COLOMBO (AFP)--Japan's Nippon Telegraph and Telephone sold its 35.2% stake in state-owned Sri Lanka Telecom for $297 million, the Colombo Stock Exchange (CSE) said Tuesday.
The purchase by Malaysia's Global Telecommunications Holdings NV ended the largest single investment in Sri Lanka by a Japanese firm.
Global, which also owns Maxis Communications of Malaysia, bought the shares at 50.50 rupees (47 US cents) each making it the biggest single transaction ever conducted on the stock exchange, CSE officials said.
Sri Lanka Telecom shares had traded at about 40 rupees before the sale was announced and rose 15.8% to 48.00 rupees in intraday trade Tuesday on a statement by Global Telecommunications it would be willing to buyout the remaining shareholders at 50.50 rupees.
Sri Lanka Telecom, was privatized in 1997, when the government sold a third of the company to NTT for $225 million. The government retains 49.5% of SLT, with the balance held by the public and employees.
"That means NTT makes a capital gain of 75 million dollars after 10 years," Arjuna Dassanayake from DFCC Stockbrokers, the selling broker of the deal said.
Tuesday's deal took more than a year to conclude, after a lawmaker from the ruling People's Alliance party petitioned the Supreme Court to stop the transaction.

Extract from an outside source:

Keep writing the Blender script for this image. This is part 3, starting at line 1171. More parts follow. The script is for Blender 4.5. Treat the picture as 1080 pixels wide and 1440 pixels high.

In March, the Supreme Court ruled that the sale was between two private parties and the state had no role in it. However, the court ordered that any change in the management must be through a transparent process.
Sri Lanka Telecoms net profit rose by a lower-than-expected four percent in 2007 to $52.25 million as tariff cuts in its final quarter hurt earnings. The company also controls 16% of the country's cellular market.
Japan is the biggest aid donor to Sri Lanka and a key player in a moribund peace process to end decades-long separatist conflict.